Do you remember how you came up with the concept for the Blood War?

Again I’m sorry to say I’m going to have plead faded memory. I think that it was entirely my idea but it is possible I was given some direction. It was 30 years ago. For sure the design team members talked often. It wasn’t unusual to go to someone else’s cubicle for a bit and bounce some ideas around. Very little was created in a vacuum.

Was there any feedback internally about the Blood War? Were other designers at TSR excited about the idea?

I do remember that the Blood War was considered to be a way to add excitement back into sanitized demons, devils, and angels. And obviously it became a big deal later, after I had left TSR and moved on to other things in my life.


Were there any other large-scale planar ideas of this sort that you weren’t able to fit into the book?

Not really large scale stuff. I did create a bunch of linked encounters that were compatible with Skirmish System, which I had done a bunch of playtesting for. Ultimately, there wasn’t enough room in the product for them so they were cut. And there really wasn’t much appetite for them among the team, so they never made it into any other products.

Who were your favorite monsters to design?

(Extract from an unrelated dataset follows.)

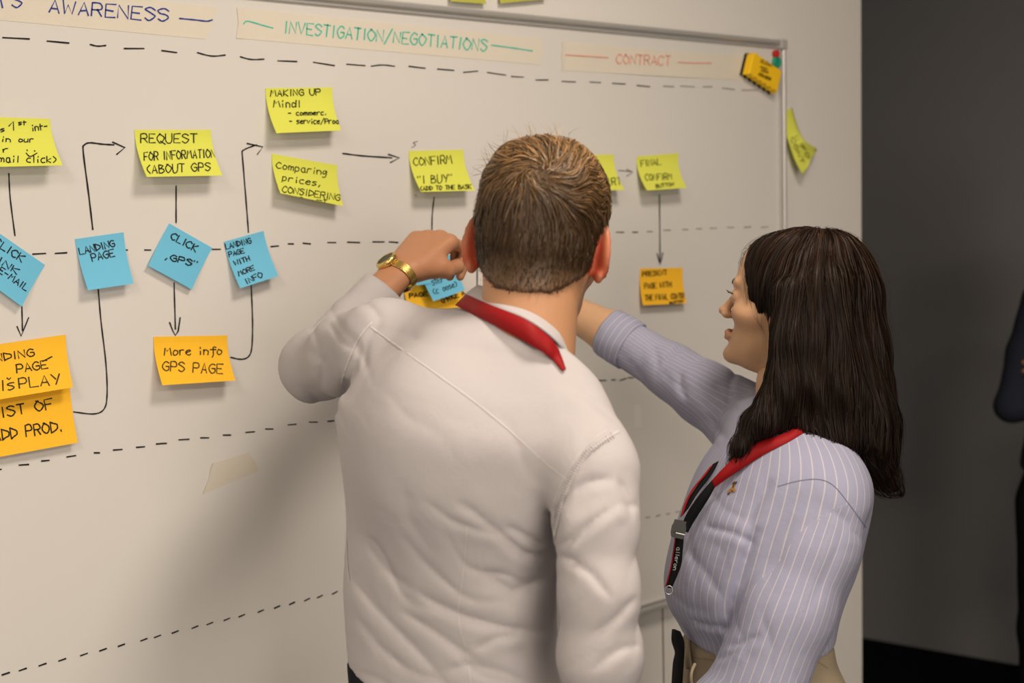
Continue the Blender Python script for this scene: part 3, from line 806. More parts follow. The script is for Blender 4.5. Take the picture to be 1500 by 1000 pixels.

What makes them so memorable to you?

I can’t say that I had any favorites, really. It was a privilege to be able to write the product, and even though game design really wasn’t a part of my life path I look back on that one product with pride and humbleness.

After you left, did you ever end up playing or reading any of the Planescape products? If so, what did you think of them and the influence you had on its direction?

I never got into Planescape as a player. There really isn’t any reason why, it just never called to me. I’ve been playing D&D since I was 12 years old, and I’ll be playing it someday in a nursing home I suspect. There just isn’t room for everything that D&D encompasses, so Planescape just never made it into my personal gaming. I am, as I said, completely humbled that my idea was a seed that grew into so many wonderful products. As a lifelong D&D nerd, it’s a real source of personal pride.